Friday, August 22, 2008

ENO Tree Planting Song on video for practising!

Learn how to sing and move in the ENO Tree Planting Song! ENO Students Ina-Maria and Jani from Joensuu perform "Hi And Ho, We Plant Trees" in this video.

Thursday, August 21, 2008

A new musical contribution from sLOVEnia!




Slovenia has been one of the most active countries in the ENO Tree Planting Day. They have made a great musical contribution for ENO and our tree planting day.
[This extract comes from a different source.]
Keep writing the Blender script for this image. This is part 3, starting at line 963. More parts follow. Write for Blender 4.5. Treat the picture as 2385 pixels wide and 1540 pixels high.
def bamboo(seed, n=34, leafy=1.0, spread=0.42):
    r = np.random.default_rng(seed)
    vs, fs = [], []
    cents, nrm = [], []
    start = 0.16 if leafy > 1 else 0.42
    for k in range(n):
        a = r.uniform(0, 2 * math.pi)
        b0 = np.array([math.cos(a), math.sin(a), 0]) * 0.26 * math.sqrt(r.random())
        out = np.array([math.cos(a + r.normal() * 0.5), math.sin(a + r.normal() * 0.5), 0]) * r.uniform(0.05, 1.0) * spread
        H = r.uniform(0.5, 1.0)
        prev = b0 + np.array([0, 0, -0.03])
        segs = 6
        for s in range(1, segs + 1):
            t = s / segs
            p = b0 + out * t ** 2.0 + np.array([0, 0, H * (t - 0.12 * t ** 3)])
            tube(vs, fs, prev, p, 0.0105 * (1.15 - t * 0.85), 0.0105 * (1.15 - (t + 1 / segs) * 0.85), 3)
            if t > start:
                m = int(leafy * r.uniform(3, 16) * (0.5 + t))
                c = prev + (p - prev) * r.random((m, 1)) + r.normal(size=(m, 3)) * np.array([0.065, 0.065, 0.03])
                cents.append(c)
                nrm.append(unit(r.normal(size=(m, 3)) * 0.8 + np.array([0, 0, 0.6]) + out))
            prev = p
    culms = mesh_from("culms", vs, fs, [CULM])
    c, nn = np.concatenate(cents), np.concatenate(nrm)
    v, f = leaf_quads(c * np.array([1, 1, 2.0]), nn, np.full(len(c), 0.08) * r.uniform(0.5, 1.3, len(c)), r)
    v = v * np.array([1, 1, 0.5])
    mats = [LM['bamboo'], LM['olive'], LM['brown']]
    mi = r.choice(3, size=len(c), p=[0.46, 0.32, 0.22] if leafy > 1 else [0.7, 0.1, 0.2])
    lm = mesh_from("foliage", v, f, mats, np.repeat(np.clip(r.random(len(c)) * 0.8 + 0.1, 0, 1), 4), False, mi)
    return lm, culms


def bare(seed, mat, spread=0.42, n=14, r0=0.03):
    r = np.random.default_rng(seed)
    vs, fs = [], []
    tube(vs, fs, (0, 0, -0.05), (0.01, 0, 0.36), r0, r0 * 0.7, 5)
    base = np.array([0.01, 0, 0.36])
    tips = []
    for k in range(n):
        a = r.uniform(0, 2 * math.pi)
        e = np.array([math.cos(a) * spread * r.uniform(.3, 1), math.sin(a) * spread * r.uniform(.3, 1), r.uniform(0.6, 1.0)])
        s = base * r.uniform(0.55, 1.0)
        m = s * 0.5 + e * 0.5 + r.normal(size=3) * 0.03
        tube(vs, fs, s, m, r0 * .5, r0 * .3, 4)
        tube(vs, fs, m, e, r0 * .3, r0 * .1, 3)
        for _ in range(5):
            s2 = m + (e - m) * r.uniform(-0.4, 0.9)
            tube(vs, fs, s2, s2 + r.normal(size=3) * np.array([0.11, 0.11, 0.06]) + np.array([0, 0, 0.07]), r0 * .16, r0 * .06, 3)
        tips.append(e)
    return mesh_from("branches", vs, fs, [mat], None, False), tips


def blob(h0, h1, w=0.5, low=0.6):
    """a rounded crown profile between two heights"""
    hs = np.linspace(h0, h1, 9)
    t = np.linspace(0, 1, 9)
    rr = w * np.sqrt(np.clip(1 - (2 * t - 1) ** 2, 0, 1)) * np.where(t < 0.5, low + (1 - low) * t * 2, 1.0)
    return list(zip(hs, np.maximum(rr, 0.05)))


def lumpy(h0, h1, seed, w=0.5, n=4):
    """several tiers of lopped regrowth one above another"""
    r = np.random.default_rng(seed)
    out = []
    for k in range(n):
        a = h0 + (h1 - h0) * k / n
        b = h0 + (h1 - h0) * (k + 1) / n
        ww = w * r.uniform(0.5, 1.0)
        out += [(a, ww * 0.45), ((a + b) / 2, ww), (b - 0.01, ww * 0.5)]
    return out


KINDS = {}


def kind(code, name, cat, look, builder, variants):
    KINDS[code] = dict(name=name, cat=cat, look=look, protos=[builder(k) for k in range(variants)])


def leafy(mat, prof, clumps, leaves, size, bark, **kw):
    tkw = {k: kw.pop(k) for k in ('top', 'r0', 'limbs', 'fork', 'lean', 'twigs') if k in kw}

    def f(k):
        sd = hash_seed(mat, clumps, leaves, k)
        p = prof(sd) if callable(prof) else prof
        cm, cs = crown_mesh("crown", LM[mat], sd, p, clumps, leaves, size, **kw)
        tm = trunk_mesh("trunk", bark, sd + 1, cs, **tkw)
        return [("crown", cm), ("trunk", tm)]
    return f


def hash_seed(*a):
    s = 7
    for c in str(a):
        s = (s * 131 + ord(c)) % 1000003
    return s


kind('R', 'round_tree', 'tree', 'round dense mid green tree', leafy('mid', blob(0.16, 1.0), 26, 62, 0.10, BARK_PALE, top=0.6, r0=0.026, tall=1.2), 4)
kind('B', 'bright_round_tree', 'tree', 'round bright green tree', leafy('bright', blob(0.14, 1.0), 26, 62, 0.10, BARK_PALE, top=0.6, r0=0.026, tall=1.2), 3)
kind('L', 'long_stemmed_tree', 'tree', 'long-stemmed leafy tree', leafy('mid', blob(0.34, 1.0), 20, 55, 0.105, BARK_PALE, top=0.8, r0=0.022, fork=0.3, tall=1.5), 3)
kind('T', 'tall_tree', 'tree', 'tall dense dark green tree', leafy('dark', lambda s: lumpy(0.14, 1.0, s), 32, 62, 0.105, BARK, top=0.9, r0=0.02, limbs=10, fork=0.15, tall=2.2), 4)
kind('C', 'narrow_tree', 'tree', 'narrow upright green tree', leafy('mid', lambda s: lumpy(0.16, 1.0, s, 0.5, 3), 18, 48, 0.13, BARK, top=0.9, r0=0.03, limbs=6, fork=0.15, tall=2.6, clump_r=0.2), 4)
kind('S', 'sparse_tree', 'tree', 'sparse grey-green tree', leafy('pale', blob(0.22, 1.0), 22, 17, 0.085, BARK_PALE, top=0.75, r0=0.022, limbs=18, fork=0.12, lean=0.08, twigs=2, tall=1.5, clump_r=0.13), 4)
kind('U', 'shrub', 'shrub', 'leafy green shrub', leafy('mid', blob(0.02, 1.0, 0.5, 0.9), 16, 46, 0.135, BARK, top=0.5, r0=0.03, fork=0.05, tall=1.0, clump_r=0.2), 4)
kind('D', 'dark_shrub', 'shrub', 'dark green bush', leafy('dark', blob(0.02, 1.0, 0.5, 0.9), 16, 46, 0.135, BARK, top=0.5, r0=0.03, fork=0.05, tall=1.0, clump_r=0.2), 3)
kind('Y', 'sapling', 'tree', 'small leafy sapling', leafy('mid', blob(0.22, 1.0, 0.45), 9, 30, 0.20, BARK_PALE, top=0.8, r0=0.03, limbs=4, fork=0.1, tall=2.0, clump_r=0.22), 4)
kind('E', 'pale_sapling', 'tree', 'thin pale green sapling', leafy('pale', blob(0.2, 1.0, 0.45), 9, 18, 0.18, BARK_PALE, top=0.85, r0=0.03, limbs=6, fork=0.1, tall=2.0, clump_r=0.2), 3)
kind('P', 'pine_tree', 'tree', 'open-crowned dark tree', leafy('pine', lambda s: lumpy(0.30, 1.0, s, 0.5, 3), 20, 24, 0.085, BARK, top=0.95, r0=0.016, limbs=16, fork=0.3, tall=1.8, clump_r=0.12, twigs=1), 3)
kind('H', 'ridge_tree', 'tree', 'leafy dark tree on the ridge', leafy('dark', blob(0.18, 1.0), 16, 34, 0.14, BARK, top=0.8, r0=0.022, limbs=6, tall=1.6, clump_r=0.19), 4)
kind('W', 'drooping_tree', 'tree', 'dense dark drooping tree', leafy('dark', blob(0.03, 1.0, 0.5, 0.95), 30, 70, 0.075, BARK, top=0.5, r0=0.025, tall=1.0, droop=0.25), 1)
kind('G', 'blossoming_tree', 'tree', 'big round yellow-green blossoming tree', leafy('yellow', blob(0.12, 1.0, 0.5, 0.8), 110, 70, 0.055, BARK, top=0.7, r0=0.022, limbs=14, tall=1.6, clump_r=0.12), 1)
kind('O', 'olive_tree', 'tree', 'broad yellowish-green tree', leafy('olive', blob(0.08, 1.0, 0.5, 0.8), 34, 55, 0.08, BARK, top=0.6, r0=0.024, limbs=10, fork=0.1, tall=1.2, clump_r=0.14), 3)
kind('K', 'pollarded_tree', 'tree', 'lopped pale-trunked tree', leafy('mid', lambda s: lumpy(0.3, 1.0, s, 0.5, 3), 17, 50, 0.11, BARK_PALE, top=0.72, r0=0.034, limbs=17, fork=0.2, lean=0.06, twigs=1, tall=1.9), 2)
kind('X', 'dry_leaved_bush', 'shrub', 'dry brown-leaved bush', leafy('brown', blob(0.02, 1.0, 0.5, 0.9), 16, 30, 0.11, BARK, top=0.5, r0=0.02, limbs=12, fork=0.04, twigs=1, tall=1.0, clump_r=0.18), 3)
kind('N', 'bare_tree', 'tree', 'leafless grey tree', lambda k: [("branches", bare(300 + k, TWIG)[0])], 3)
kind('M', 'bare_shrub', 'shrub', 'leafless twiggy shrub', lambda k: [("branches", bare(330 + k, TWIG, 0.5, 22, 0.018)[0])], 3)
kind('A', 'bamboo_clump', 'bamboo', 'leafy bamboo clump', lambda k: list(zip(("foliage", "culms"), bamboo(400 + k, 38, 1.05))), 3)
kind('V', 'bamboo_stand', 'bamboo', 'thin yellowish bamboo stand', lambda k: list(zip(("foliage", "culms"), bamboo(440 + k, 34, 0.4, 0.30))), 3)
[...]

The winner of most important song contest (Slovenska popevka) in 2007 was a song called Nature Forces (Naravne sile). The song is a very simple “mantra” like composition. Slovene people and the jury chose as the best Slovene song because of its message

All the authors and the RTV Slovenia give the permission to ENO and all the ENO schools to use the composition as their song during the tree planting day, 22nd of September and during other - but exclusively ENO - activities.

ENO Teacher Darinka Orel from OS Polhov Gradec translated the lyrics, added some more messages and a new recording was made in English. In addition a playback version was added so that children can sing it with the real instrumental arrangement! Thank you sLOVEnia!

Enter to the song page here!

Tuesday, August 19, 2008

A new ENO video from Greece

video

This video is by ENO Teacher Konstantinos Ntinou from Kilkis, Greece.

Wednesday, August 06, 2008

Plant a tree and read a poem, an example from Bremen, Germany

Wilhelm-Kaisen Schule from Germany planted a pear tree as a part of ENO Tree Planting Campaign. Their teacher Petra Niehardt says:

"It is a pear tree called Helene, which is a popular pear in Germany and also the name of Wilhelm Kaisen's wife. As the first mayor of Bremen after WWII he did a lot to have our city rebuilt and to get the Bremen economy going. Our school was named after him."

They read a German poem about a pear tree by Theodor Fontane. Find it translated into English below (by Janko von Ribbeck).

Squire von Ribbeck at Ribbeck in Havelland

(Janko von Ribbeck)

Squire von Ribbeck at Ribbeck in Havelland,
In his garden there stood a pear tree grand,
And when autumn came round, the golden tide,
And pears were glowing far and wide,
Squire von Ribbeck, when noon rang out, would first
Fill both his pockets full to burst.
And then, when a boy in his clogs came there,
He called: ”My lad, do you want a pear?”
He would hail a girl that chanced to pass:
“Come over, I have a pear, little lass!”

Many years thus went, till the noble and high
Squire von Ribbeck at Ribbeck came to die.
He felt his end. It was autumntide.
Again pears were smiling far and wide.
“I depart now this life” von Ribbeck said.
I wish that a pear in my grave be laid”.
And after three days, from this mansard roofed hall,
Squire von Ribbeck was carried out, `neath a pall.
All farmers and cottagers, solemm-faced,
Sang: ”Jesus, in Thee my trust is placed”,
And the children lamented, with hearts like lead:
“Who`ll give us a pear, now that he is dead.?”
So the children lamented. It was unkind,

As they did not know old Ribbeck´s mind.
True, the new one is skimping niggardly,
Keeps park and pears tree `neath lock and key;
But having forebodings, the older one,
And full of distrust for his proper son,
Knew well what he did, when the order he gave,
That a pear should be laid in his grave.

From the silent dwelling, after three years,
The tip of a pear tree seedling appears.
And year after year, the seasons go round,
Long since a pear tree is shading the mound.

And in the golden autumntide
Again it is glowing far and wide.
When a boy is crossing the churchyard there,
The tree is whispering: Want a pear?”
And when a girl chances to pass,
It whispers: “Come here for a pear, little lass.”

Thus blessings still dispensses the hand
Of von Ribbeck at Ribbeck in Havelland.